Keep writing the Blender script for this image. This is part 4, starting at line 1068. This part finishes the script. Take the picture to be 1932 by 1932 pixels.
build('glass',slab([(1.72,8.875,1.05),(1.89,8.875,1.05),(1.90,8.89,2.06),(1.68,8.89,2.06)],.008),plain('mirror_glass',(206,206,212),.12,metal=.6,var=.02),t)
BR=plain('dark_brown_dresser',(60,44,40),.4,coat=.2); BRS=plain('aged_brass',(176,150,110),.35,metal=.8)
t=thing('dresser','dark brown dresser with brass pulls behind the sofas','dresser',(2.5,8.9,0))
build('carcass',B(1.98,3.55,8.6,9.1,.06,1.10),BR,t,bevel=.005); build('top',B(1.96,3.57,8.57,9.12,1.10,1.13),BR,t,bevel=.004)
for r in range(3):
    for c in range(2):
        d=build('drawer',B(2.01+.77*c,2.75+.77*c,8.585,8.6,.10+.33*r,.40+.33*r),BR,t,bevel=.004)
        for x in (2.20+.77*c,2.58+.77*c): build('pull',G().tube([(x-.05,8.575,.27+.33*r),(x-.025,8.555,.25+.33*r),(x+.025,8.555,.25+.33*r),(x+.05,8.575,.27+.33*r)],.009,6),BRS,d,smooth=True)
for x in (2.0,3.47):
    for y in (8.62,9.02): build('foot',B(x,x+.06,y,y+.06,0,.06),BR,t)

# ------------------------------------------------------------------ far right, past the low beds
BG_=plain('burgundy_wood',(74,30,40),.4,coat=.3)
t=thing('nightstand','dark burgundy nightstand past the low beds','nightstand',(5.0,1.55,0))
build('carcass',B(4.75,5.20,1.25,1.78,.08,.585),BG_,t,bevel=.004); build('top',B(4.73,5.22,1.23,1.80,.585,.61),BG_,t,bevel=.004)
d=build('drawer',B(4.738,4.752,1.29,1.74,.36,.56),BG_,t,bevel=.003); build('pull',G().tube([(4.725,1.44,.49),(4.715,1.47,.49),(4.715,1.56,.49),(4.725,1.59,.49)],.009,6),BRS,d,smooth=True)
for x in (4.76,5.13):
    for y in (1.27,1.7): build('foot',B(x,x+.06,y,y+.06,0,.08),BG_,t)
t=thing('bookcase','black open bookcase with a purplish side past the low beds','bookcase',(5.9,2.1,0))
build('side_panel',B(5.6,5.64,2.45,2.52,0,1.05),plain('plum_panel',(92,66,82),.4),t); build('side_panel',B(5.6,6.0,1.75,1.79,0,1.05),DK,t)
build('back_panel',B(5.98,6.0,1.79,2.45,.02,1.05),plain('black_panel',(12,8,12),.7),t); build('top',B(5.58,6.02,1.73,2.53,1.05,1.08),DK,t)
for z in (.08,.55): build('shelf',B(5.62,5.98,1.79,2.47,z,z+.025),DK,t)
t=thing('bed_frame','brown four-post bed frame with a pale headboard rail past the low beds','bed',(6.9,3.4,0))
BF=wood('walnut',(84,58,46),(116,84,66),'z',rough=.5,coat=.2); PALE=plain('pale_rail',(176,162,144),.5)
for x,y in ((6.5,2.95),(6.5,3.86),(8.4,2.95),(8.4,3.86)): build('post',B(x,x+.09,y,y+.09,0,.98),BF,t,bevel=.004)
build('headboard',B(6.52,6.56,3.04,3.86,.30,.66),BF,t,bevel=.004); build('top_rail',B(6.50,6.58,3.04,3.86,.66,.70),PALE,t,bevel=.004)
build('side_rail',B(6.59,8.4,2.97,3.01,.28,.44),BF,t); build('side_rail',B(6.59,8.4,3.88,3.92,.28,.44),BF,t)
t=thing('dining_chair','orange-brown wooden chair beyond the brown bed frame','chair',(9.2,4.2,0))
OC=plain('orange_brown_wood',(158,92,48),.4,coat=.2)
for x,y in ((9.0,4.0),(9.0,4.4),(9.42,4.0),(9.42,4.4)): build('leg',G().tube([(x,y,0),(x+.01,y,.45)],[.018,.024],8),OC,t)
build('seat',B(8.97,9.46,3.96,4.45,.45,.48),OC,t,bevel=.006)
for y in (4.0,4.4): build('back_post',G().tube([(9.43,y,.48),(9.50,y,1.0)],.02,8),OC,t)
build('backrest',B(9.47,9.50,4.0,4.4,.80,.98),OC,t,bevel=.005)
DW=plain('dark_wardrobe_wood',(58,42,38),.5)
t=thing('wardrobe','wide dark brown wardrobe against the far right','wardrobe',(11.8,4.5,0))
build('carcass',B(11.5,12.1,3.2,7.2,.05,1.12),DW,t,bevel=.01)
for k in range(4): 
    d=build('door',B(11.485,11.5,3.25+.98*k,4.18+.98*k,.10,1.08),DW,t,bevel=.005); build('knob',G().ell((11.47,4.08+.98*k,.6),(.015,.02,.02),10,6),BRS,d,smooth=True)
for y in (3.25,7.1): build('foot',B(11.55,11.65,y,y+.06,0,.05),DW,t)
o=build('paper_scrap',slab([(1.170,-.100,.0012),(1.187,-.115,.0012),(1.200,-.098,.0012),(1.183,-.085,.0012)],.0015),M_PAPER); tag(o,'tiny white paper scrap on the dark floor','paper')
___
Print only the lines from the top of the data above down to the line holding "in (8.62,9.02): build('foot',B(x,x+.06,y,y+.06,0,.06),BR,t)", inclusive.

▶ Exercise answer:
Keep writing the Blender script for this image. This is part 4, starting at line 1068. This part finishes the script. Take the picture to be 1932 by 1932 pixels.
build('glass',slab([(1.72,8.875,1.05),(1.89,8.875,1.05),(1.90,8.89,2.06),(1.68,8.89,2.06)],.008),plain('mirror_glass',(206,206,212),.12,metal=.6,var=.02),t)
BR=plain('dark_brown_dresser',(60,44,40),.4,coat=.2); BRS=plain('aged_brass',(176,150,110),.35,metal=.8)
t=thing('dresser','dark brown dresser with brass pulls behind the sofas','dresser',(2.5,8.9,0))
build('carcass',B(1.98,3.55,8.6,9.1,.06,1.10),BR,t,bevel=.005); build('top',B(1.96,3.57,8.57,9.12,1.10,1.13),BR,t,bevel=.004)
for r in range(3):
    for c in range(2):
        d=build('drawer',B(2.01+.77*c,2.75+.77*c,8.585,8.6,.10+.33*r,.40+.33*r),BR,t,bevel=.004)
        for x in (2.20+.77*c,2.58+.77*c): build('pull',G().tube([(x-.05,8.575,.27+.33*r),(x-.025,8.555,.25+.33*r),(x+.025,8.555,.25+.33*r),(x+.05,8.575,.27+.33*r)],.009,6),BRS,d,smooth=True)
for x in (2.0,3.47):
    for y in (8.62,9.02): build('foot',B(x,x+.06,y,y+.06,0,.06),BR,t)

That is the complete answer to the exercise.